Arts
AfricaThe Traditional, Neotraditional, And Authentic
As mentioned above, many Africans have not totally abandoned their cultural heritage despite conversion to Islam. This is also the case with Christianity. During the colonial period, many converts venerated their ancestors secretly. Those living in the urban areas frequently returned to their villages to participate in initiation ceremonies and annual festivals featuring masks. Thus artists trained in the traditional or the so-called classical styles continued to receive commissions, though the number of their local clients had declined considerably.
However, these artists found new clients in the international market created by the interest in African sculptures and masks as a result of their influence on modern European art. The huge demand led some artists to move from rural to urban areas, forming cooperatives such as those of the Bamana (Bamako, Mali), Senufo (Abidjan, Côte d'Ivoire), Edo (Benin City and Lagos, Nigeria), Ibibio (Ikot Ekpene, Nigeria), Okavango (Rundu, Namibia), Wakamba (Nairobi, Kenya), and Makonde (Dar es Salaam, Tanzania). These cooperatives were still flourishing in the early twenty-first century, creating what is popularly known as "neotraditional," "tourist," or "souvenir" art. They specialize in copying and mass-producing the art of the ethnic groups to which they belong, in addition to occasionally replicating popular images in exhibition catalogs from other groups. Their products are sold wholesale to traders who then distribute them across Africa and overseas, making them available at hotel lobbies, supermarkets, boutiques, and duty-free shops in local and international airports. Other artists specialize in beadwork, leatherwork, jewelry, weaving, dyeing, pottery, and calabash decoration, among other arts.
This revival of interest in African art during the colonial period encouraged the Catholic Church in Nigeria to explore the possibility of adapting the art to a Christian context. So between 1947 and 1953 the church established an experimental art workshop in the Yoruba town of Oye Ekiti, Western Nigeria, where it employed the services of Yoruba artists. Two young British priests, Kevin Carroll and Sean O'Mahoney, supervised the project. They supplied the themes and encouraged the artists to render biblical characters in the Yoruba style, though without the rituals that sometimes preceded or accompanied the production of images destined for local shrines. The workshop produced madonnas, crucifixes, nativity sets, altarpieces, baptismal fonts, carved doors, and other works with Christian motifs. The finished objects replaced imported artworks in Catholic churches within and outside Oye Ekiti. The reception of the images, however, varied; it was positive in some areas but so negative in others that they had to be removed because they reminded some Yoruba Catholics of the "pagan" shrines of their ancestors (Carroll; Picton, 2002, pp. 100–101).

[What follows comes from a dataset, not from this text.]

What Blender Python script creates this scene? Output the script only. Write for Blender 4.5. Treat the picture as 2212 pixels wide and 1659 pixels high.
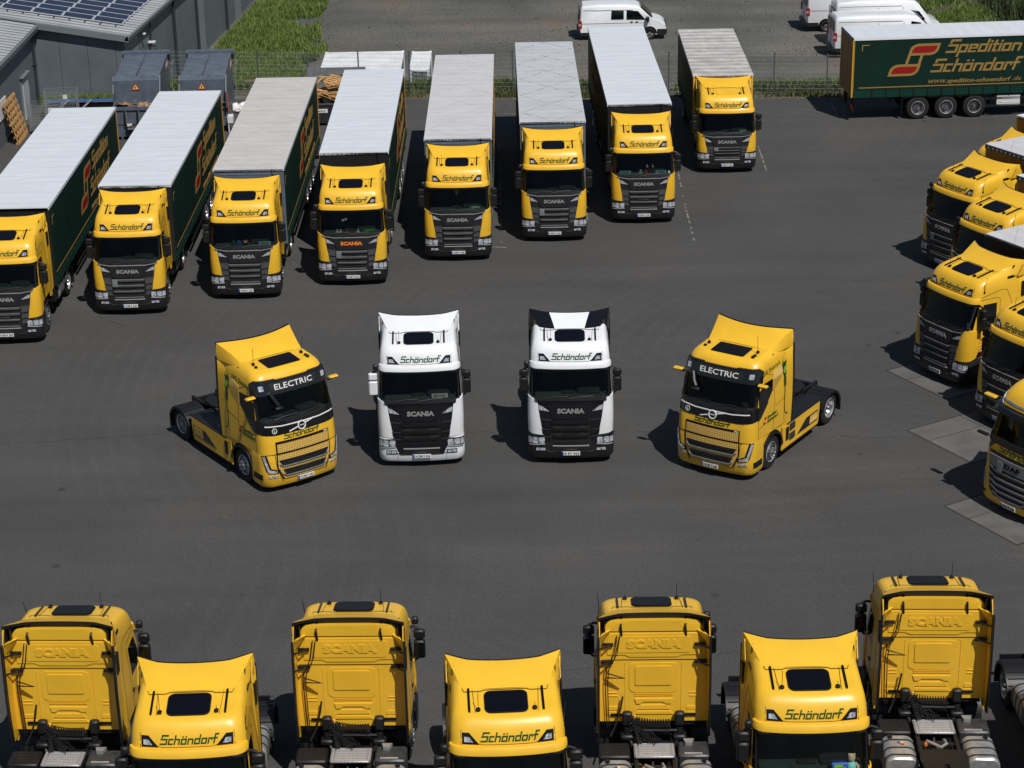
import bpy, bmesh, math, random
import numpy as np
from mathutils import Vector, Matrix
R=math.radians
for o in list(bpy.data.objects): bpy.data.objects.remove(o)
SC=bpy.context.scene; COL=SC.collection
# ---------------------------------------------------------------- camera, sky, sun, exposure
cd=bpy.data.cameras.new('camera'); cam=bpy.data.objects.new('camera',cd); COL.objects.link(cam)
cd.sensor_width=36; cd.lens=36*4468.69/2212; cd.clip_start=1; cd.clip_end=2000
cam.matrix_world=Matrix.Translation((0,0,24.815))@Matrix.Rotation(R(90-22.137),4,'X')@Matrix.Rotation(-R(1.1027),4,'Z')
SC.camera=cam
SUN=Vector((1.29,-2.3,4.05)).normalized()
W=bpy.data.worlds.new('World'); SC.world=W; W.use_nodes=True
nt=W.node_tree; sky=nt.nodes.new('ShaderNodeTexSky'); sky.sky_type='NISHITA'; sky.sun_disc=False
sky.sun_elevation=math.asin(SUN.z); sky.sun_rotation=math.atan2(SUN.x,SUN.y)
sky.air_density=1.0; sky.dust_density=.6; sky.ozone_density=1.0
bg=nt.nodes['Background']; bg.inputs[1].default_value=.05; nt.links.new(sky.outputs[0],bg.inputs[0])
ld=bpy.data.lights.new('sun','SUN'); ld.energy=4.2; ld.angle=R(.53); ld.color=(1,.965,.91)
sun=bpy.data.objects.new('sun',ld); COL.objects.link(sun); sun.rotation_euler=SUN.to_track_quat('Z','Y').to_euler(); sun.location=(20,20,60)
SC.view_settings.view_transform='Standard'; SC.view_settings.look='None'; SC.view_settings.exposure=0; SC.view_settings.gamma=1
SC.render.engine='CYCLES'
SC.render.resolution_x=1024; SC.render.resolution_y=768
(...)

Thus a distinction is now made between "traditional" and "neotraditional" African art. The former refers to a work in the so-called classical style originally created for and actually used in private rituals or public ceremonies by the same society to which the artist belongs. The "neotraditional," on the other hand, refers to a similar work created outside its time-honored context for the tourist/souvenir market or to function as "art for art's sake." And because most Western scholars and curators regard the used image as "authentic" and the unused as "fake," the carving cooperatives in the urban and rural areas have devised various ways of artificially aging replicas to enable them to make the grade. In fact, such is the demand in the early 2000s for "old" or "authentic" art that a well-executed contemporary work may be passed over in favor of a damaged mediocre piece if the latter appears to be much older.
Sidney Kasfir (1992) has criticized this Western "antiquarianist mind-set" because it tends to ignore formal quality, an important yardstick for judging a work of art. According to Christopher Steiner, because "authenticity" is defined by Western patrons, those who sell both ancient and recent African art "are not only moving a set of objects through the world economic system, they are also exchanging information—mediating, modifying, and commenting on a broad spectrum of cultural knowledge" (Steiner, p. 2).